VÍSPERA de la vuelta al cole. Con la ayuda de un taser de imitación y unas esposas, consigues acostar a los críos dos horas después de lo previsto. Te las crees muy felices cuando silba el WhatsApp. Otra vez. Y dieciséis más. Una iluminada pregunta que si “los txikis tienen que llevar vaso”. Y en caso afirmativo, si de PET o PVC, con o sin asa, liso o con dibujos, apto para microondas o no, lo que genera una gran revuelta a horas a las que ya están cerrados los chinos. Están a punto de estallarte los sesos cuando la happy flower plantea si “valdrá una cantimplorita de Peppa Pig”. Piensas: “Mejor un vaso de tubo con hielos y bien de ginebra para la andereño porque como nos tenga que aguantar a pelo se coge la baja por estrés antes de terminar la semana”.
Es solo el comienzo. La sábana para la siesta y cómo coser cuatro puñeteras gomas en las esquinas da, como poco, para un seminario. Y con el reparto de libros resurgirá el debate ¿Con forro adhesivo o de toda la vida? y el clásico ¿El nombre a lápiz o con rotulador permanente? Dos bobadas como otras cualquiera que suscitan más tráfico de mensajes que de influencias.

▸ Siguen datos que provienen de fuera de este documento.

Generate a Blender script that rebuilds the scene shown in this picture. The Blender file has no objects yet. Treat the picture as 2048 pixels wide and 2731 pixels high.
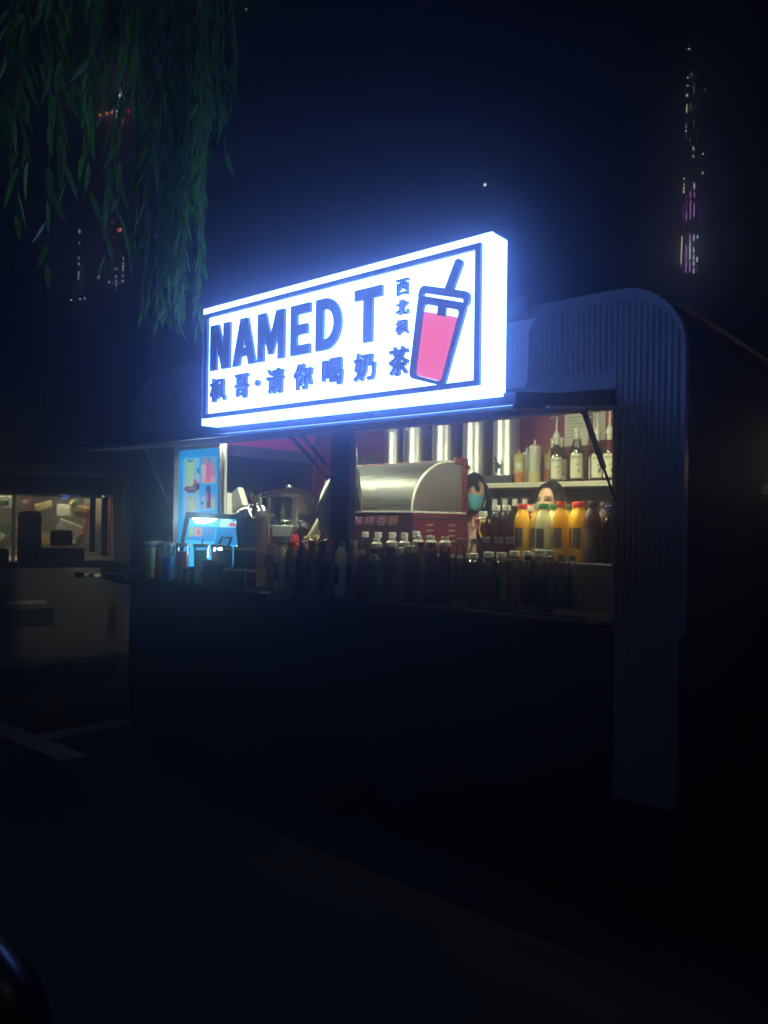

Sospecho que el periodo de adaptación no es por el bien de los niños, sino por la salud mental del profesorado. De no tener las tardes libres para practicar yoga, con tal oleada de consultas tontas a pie de patio, desertarían. Y de devolvérnoslos a casa, nada, majitos. Que conocemos nuestros derechos. Y hemos echado el pestillo.